Il 17 aprile si terrà il Referendum sulle trivelle ed è già diventato un caso politico, discusso in 10 diversi Consigli regionali, grazie alla sensibilizzazione attuata da associazioni ed enti ambientali: qualche mese fa Greenpeace aveva sollevato il caso principalmente per quel che riguardava la regione Emilia Romagna, in quanto “detentrice del maggior numero di pozzi per l’estrazione del gas naturale”, e che – anche per via del dibattito sul dissesto idrogeologico affrontato in questi anni per via del Delta del Po – aveva fatto discutere i molti comuni situati nelle vicinanze dei luoghi di estrazione.
Quest’ultimi, risultati dai più nocivi e non risolutivi per il fabbisogno energetico territoriale e nazionale, hanno avanzato un duro dibattito che oggi sembra ripercuotersi a livello nazionale grazie alla proposta del Presidente della Repubblica di attuare un referendum sulla questione. A far discutere, tuttavia, non è il solo caso relativo alle trivelle, bensì il fatto che il Governo abbia stabilito di far votare gli italiani il 17 aprile, il che comporterebbe tempi strettissimi per informare i cittadini in merito alla questione. Ed è proprio su questo punto che Rossella Muroni, presidente di Legambiente, interviene affermando: “la scelta del governo di far votare gli italiani il 17 aprile comporta che i tempi per informare i cittadini sul referendum sulle trivellazioni in mare e sull’importanza del quesito siano strettissimi, ma ce la metteremo tutta per coinvolgere gli italiani in questa partita importantissima”.
Non solo Greenpeace quindi, ma anche Legambiente si “scaglia” sulla questione, sottolineando come la decisione del governo di fissare il referendum il 17 aprile, e di non averlo voluto accorpare alle elezioni amministrative che si terranno più avanti, limiti fortemente le possibilità di coinvolgimento e di partecipazione degli italiani a una consultazione che interessa tutto il paese. È certamente vero che, come sottolinea il Corriere di Bologna, l’Emilia Romagna – ad oggi – risulta essere la regione più coinvolta in merito, ma è anche vero che il caso in questione coinvolge tutti i cittadini italiani che hanno pertanto il diritto di essere informati su un caso che si ripercuote a livello nazionale.

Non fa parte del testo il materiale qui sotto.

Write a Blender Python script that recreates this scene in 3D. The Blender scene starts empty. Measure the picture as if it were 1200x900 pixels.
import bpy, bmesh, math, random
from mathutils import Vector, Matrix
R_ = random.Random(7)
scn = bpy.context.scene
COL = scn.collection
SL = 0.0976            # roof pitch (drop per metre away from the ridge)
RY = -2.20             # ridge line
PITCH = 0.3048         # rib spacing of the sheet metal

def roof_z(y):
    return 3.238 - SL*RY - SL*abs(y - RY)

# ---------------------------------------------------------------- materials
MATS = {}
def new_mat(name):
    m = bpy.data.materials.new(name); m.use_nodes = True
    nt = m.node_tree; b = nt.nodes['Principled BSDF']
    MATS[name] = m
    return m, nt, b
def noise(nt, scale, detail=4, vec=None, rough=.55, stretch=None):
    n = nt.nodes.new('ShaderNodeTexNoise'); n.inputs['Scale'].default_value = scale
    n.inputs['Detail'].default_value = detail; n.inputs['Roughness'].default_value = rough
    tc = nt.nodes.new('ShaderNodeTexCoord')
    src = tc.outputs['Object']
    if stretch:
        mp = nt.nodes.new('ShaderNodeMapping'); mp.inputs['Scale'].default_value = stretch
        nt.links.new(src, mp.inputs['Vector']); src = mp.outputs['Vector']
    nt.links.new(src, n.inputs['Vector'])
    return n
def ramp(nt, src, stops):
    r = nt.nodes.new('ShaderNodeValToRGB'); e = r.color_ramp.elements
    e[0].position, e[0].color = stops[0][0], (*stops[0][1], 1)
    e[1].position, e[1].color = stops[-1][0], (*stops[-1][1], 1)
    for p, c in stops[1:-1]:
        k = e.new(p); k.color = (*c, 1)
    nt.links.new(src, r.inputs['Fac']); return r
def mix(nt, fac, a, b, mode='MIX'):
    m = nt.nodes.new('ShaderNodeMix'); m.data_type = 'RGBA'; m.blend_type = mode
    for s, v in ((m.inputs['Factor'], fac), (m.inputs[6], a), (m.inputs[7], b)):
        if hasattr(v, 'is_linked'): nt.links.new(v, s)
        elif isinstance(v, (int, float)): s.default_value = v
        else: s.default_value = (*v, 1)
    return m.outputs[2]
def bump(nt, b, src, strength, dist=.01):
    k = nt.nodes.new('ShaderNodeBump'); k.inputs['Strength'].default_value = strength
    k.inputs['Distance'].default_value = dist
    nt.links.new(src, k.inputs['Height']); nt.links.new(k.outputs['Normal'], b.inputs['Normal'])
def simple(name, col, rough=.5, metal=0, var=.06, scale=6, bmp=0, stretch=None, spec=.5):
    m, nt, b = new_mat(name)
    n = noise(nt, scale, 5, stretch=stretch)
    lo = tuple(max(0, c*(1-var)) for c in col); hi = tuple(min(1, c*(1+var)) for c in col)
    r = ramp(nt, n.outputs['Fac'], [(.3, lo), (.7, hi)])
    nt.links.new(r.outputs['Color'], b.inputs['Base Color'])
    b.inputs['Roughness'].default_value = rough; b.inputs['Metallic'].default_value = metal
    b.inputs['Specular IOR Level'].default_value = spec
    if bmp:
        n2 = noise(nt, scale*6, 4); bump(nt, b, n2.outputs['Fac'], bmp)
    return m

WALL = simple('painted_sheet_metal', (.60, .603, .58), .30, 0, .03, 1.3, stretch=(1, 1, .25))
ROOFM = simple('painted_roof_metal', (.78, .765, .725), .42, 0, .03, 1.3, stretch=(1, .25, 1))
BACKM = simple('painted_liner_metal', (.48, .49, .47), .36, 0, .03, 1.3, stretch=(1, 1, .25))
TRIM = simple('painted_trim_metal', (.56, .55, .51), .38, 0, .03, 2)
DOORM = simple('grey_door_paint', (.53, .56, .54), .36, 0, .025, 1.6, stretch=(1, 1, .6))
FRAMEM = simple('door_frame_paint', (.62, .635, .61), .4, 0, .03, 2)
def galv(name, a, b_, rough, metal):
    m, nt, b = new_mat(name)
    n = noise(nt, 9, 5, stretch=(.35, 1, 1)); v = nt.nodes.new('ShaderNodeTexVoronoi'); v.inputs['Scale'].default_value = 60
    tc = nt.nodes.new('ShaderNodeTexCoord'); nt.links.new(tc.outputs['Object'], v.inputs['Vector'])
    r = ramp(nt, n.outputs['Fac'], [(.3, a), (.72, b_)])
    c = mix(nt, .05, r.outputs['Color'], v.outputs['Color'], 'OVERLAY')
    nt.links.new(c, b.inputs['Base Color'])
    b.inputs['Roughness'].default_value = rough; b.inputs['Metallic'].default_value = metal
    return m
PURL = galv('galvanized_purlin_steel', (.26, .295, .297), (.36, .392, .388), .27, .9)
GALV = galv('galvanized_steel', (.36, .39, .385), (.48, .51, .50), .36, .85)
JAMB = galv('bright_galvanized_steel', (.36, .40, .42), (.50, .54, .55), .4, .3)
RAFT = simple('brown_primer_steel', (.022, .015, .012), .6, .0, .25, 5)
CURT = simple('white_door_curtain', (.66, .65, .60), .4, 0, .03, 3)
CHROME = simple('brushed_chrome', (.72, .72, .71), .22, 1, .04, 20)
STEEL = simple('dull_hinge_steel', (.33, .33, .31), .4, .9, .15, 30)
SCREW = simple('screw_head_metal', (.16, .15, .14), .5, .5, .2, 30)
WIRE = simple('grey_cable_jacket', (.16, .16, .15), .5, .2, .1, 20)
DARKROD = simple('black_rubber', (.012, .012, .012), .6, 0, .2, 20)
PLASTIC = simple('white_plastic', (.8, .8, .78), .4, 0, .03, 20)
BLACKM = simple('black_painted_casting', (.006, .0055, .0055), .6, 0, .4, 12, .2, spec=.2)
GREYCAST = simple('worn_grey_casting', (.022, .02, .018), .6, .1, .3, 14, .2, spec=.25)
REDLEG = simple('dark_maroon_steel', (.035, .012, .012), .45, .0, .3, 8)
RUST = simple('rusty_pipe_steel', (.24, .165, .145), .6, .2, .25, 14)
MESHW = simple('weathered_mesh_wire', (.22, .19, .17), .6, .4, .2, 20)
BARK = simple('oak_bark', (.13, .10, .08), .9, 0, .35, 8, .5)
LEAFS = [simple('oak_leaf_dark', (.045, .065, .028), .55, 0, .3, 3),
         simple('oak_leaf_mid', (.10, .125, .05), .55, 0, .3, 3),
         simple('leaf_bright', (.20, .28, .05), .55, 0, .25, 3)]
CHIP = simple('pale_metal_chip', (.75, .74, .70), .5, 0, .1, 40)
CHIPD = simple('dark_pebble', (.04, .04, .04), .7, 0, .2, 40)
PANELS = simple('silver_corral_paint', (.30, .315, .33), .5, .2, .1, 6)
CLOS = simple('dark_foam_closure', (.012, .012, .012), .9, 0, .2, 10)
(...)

Bisogna tuttavia ricordare che la normativa, che regola la propaganda elettorale, impone che solo dal 30° giorno antecedente la votazione – in questo caso il 18 marzo, come riportato nella circolare del Ministero dell’Interno del 26 febbraio ai prefetti della Repubblica – possa partire la campagna informativa a tutti i cittadini. Ma proprio la Muroni ci tiene ancora a precisare che “sarebbe comunque stato necessario avere più tempo a disposizione per spiegare che tutto il petrolio presente sotto il mare italiano basterebbe al nostro Paese per sole 7 settimane – prosegue – mentre già oggi produciamo più del 40% di energia da fonti rinnovabili. Se si vuole mettere definitivamente al riparo i nostri mari dalle attività petrolifere occorre votare Sì, perché così le attività petrolifere in mare entro le 12 miglia andranno progressivamente a cessare, secondo la scadenza “naturale” fissata al momento del rilascio delle concessioni”. Ed è solo a questo punto che si inasprisce il dibattito sul Si e sul No. In molti sembrerebbero orientati a voler capire di più sulla questione ma, tenendo presente che i promotori sono proprio i 10 Consigli Regionali e che, per legge, dalla data di pubblicazione sulla Gazzetta Ufficiale del decreto del Presidente della Repubblica “è fatto divieto alla pubbliche amministrazioni di svolgere attività di comunicazione ad eccezione di quelle effettuate in forma impersonale e indispensabili per l’efficace assolvimento delle proprie funzioni”, ci si può rendere conto di quanto siano ristretti i margini dell’informazione ai cittadini su questa consultazione popolare.
Insomma, mentre i promotori chiedono di cancellare la norma che consentirebbe alle società petrolifere di continuare ad estrarre gas entro le 12 miglia marine dalle coste senza alcun limite, Greenpeace si mobilita, nella giornata odierna, in ben 23 città italiane. “Trivellare il Paese minaccia la nostra identità” è il monito che oggi si alza a gran voce. Non resterà che attendere gli esiti finali di questo referendum.